Textes

Gide Journal

 

12 Juin 1928. « J’ai eu grand plaisir à dîner l’autre soir avec Julien Green. C’était promis depuis longtemps. Avec une déférence vraiment charmante, et bien rare chez la nouvelle génération, il m’a fait entendre qu’il tenait à ce que je me considère comme son invité. [...] Green est sans doute extraordinairement semblable à ce que j’étais à son âge. Plus soucieux encore de comprendre et de donner son assentiment, que d’affirmer sa personnalité par la résistance. J’aurais voulu pouvoir causer mieux avec lui. Il tenait à souci de me marquer sa confiance, et la mienne envers lui est très grande; mais j’ai de plus en plus de mal à m’abandonner dans une conversation. Je crains de l’avoir terriblement déçu, car je n’ai presque rien su lui dire que de banal; rien de ce qu’il était en droit d’attendre et d’espérer de moi. De plus, j’étais extrêmement fatigué; soucieux de ne pas trop le montrer. […] Je voudrais qu’il n’eût pas gardé trop mauvais souvenir de cette soirée où il s’est montré si charmant, où je me suis montré si médiocre, où je déplore de n’avoir su mieux lui parler. » {André Gide (1869~1951)}

 

  Écrit aujourd’hui une longue lettre à Laconique que, selon ma coutume, je décide au dernier moment de ne pas envoyer.
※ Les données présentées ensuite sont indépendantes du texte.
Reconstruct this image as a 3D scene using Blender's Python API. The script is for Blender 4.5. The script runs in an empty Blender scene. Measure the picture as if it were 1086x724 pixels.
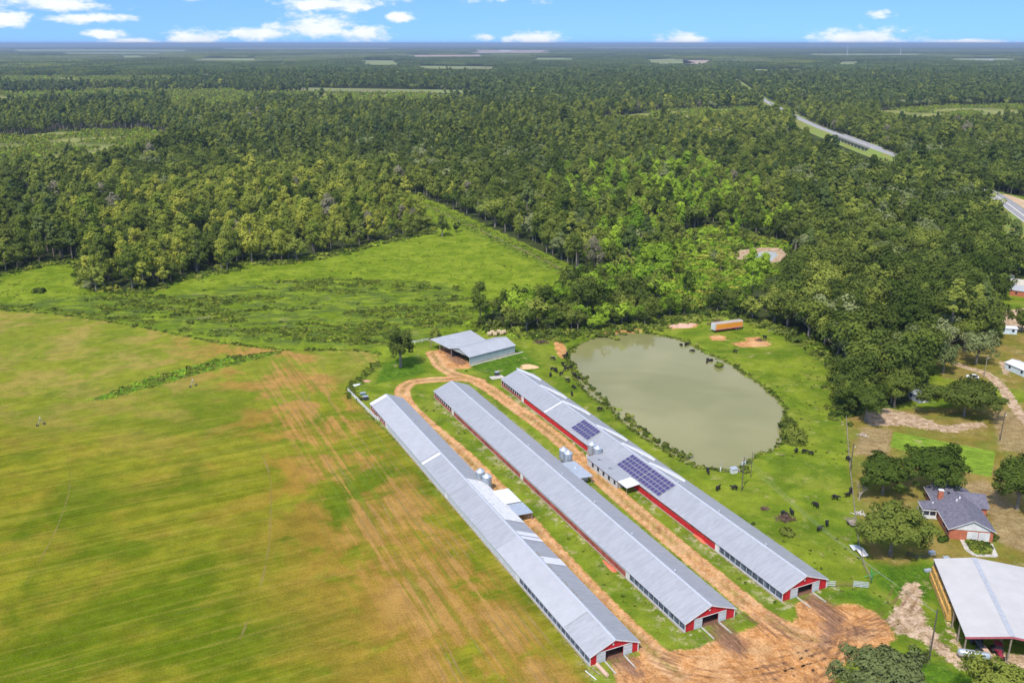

À quoi bon une explication entre nous ? Je prévois déjà toutes ses réponses, et que le malentendu qui s’est installé entre nous est voué à devenir de jour en jour plus profond, plus irrémissible. Par quelle étrange fatalité faut-il que tous mes amis, tous ceux qui m’entourent, soient finalement gagnés et rattrapés par le christianisme ? Jammes d’abord, puis Maritain, Rivière, Ghéon, Du Bos, et maintenant Laconique. Et déjà je constate avec tristesse les effets de cette influence sur son style, sur son être. Certaine prolifération du « je » qui se manifeste dans ses derniers textes. Toujours la conversion au christianisme s’accompagne d’infatuation, d’abandon aux penchants les plus faciles, les moins coûteux. Je ne peux pas m’empêcher de songer à Jammes, à Ghéon. Et pourtant Laconique semblait fait d’un autre bois ; si jamais l’idéal antique de sagesse et d’équilibre eût dû s’incarner en notre temps, c’était à lui qu’il appartenait de le réaliser. Il y avait bien chez lui un intérêt de longue date pour l’Ancien Testament, mais contrairement à moi, il n’avait jamais trouvé dans les Évangiles matière à nourriture spirituelle. Je soupçonne derrière tout cela je ne sais quels impératifs affectifs, « sociaux » pourrais-je dire (auxquels je dois admettre que ma situation m’a toujours permis d’échapper), une manière d’être au monde, subie plus que voulue peut-être. (Et du moins, contrairement à Claudel, Laconique ne fait-il pas étalage partout de ses convictions nouvelles.) 
        Et certes, peu s’en est fallu que je ne succombasse moi-même aux attraits capiteux du christianisme, au moment où j’écrivais Numquid et tu ?... notamment. Je crois que ce qui m’a finalement retenu de sauter le pas, c’est, pourquoi ne pas le reconnaître, un penchant irrésistible pour la volupté, contre lequel j’ai toujours vainement regimbé. La rencontre avec M. [NDLR : il s’agit ici de Marc Allégret, avec lequel Gide entretiendra une relation à partir de 1918] a joué un rôle déterminant. Je n’ai jamais fermé la porte au Christ, mais je n’ai jamais renoncé à Pan non plus. Et je m’empresse d’ajouter que l’élément dominant de ce penchant pour la volupté est avant tout d’ordre esthétique. C’est là pour moi l’aliment premier de la poésie, sans laquelle je ne puis vivre. Il est vrai que Laconique a toujours été plus attiré par Platon que par Virgile. Assommante monotonie du dialogue platonicien.